Information shown:
-=-=-
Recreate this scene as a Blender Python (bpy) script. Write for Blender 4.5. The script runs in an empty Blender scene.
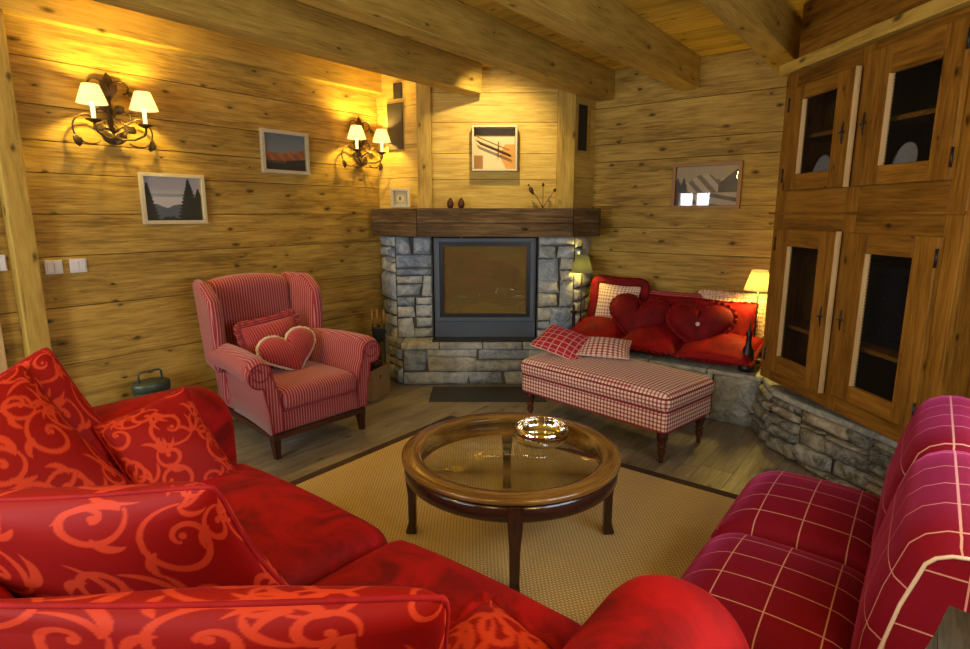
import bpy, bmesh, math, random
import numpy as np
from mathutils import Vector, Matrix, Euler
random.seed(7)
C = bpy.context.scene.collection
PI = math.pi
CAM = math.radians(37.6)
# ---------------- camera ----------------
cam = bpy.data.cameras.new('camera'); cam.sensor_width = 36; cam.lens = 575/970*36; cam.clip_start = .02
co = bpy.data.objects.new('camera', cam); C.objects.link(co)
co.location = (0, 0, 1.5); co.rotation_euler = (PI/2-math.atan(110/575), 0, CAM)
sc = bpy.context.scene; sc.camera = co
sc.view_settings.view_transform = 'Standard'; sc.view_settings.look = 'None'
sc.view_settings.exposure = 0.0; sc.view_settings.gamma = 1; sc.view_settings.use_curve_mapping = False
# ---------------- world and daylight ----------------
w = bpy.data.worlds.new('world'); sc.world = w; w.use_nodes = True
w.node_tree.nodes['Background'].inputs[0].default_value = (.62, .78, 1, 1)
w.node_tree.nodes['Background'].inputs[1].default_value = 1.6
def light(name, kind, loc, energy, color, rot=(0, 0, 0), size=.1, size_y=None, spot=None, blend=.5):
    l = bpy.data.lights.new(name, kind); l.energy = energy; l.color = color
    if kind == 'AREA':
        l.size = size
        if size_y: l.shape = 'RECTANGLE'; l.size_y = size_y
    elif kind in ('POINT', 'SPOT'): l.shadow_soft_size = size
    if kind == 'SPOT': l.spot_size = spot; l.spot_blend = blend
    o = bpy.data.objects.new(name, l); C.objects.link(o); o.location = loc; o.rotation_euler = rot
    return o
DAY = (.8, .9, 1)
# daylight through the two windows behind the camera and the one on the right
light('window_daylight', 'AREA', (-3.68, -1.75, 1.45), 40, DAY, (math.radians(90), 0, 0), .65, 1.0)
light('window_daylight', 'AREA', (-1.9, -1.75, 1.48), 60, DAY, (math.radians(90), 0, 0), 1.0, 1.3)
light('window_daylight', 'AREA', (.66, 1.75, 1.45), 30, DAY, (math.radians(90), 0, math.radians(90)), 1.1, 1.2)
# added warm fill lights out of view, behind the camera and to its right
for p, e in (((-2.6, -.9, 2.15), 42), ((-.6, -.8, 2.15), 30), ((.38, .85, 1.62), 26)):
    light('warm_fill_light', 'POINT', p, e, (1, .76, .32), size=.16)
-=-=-
Instructions to follow: Transcribe the whole listing, character for character, but not its images.

Output for this exercise:
Recreate this scene as a Blender Python (bpy) script. Write for Blender 4.5. The script runs in an empty Blender scene.
import bpy, bmesh, math, random
import numpy as np
from mathutils import Vector, Matrix, Euler
random.seed(7)
C = bpy.context.scene.collection
PI = math.pi
CAM = math.radians(37.6)
# ---------------- camera ----------------
cam = bpy.data.cameras.new('camera'); cam.sensor_width = 36; cam.lens = 575/970*36; cam.clip_start = .02
co = bpy.data.objects.new('camera', cam); C.objects.link(co)
co.location = (0, 0, 1.5); co.rotation_euler = (PI/2-math.atan(110/575), 0, CAM)
sc = bpy.context.scene; sc.camera = co
sc.view_settings.view_transform = 'Standard'; sc.view_settings.look = 'None'
sc.view_settings.exposure = 0.0; sc.view_settings.gamma = 1; sc.view_settings.use_curve_mapping = False
# ---------------- world and daylight ----------------
w = bpy.data.worlds.new('world'); sc.world = w; w.use_nodes = True
w.node_tree.nodes['Background'].inputs[0].default_value = (.62, .78, 1, 1)
w.node_tree.nodes['Background'].inputs[1].default_value = 1.6
def light(name, kind, loc, energy, color, rot=(0, 0, 0), size=.1, size_y=None, spot=None, blend=.5):
    l = bpy.data.lights.new(name, kind); l.energy = energy; l.color = color
    if kind == 'AREA':
        l.size = size
        if size_y: l.shape = 'RECTANGLE'; l.size_y = size_y
    elif kind in ('POINT', 'SPOT'): l.shadow_soft_size = size
    if kind == 'SPOT': l.spot_size = spot; l.spot_blend = blend
    o = bpy.data.objects.new(name, l); C.objects.link(o); o.location = loc; o.rotation_euler = rot
    return o
DAY = (.8, .9, 1)
# daylight through the two windows behind the camera and the one on the right
light('window_daylight', 'AREA', (-3.68, -1.75, 1.45), 40, DAY, (math.radians(90), 0, 0), .65, 1.0)
light('window_daylight', 'AREA', (-1.9, -1.75, 1.48), 60, DAY, (math.radians(90), 0, 0), 1.0, 1.3)
light('window_daylight', 'AREA', (.66, 1.75, 1.45), 30, DAY, (math.radians(90), 0, math.radians(90)), 1.1, 1.2)
# added warm fill lights out of view, behind the camera and to its right
for p, e in (((-2.6, -.9, 2.15), 42), ((-.6, -.8, 2.15), 30), ((.38, .85, 1.62), 26)):
    light('warm_fill_light', 'POINT', p, e, (1, .76, .32), size=.16)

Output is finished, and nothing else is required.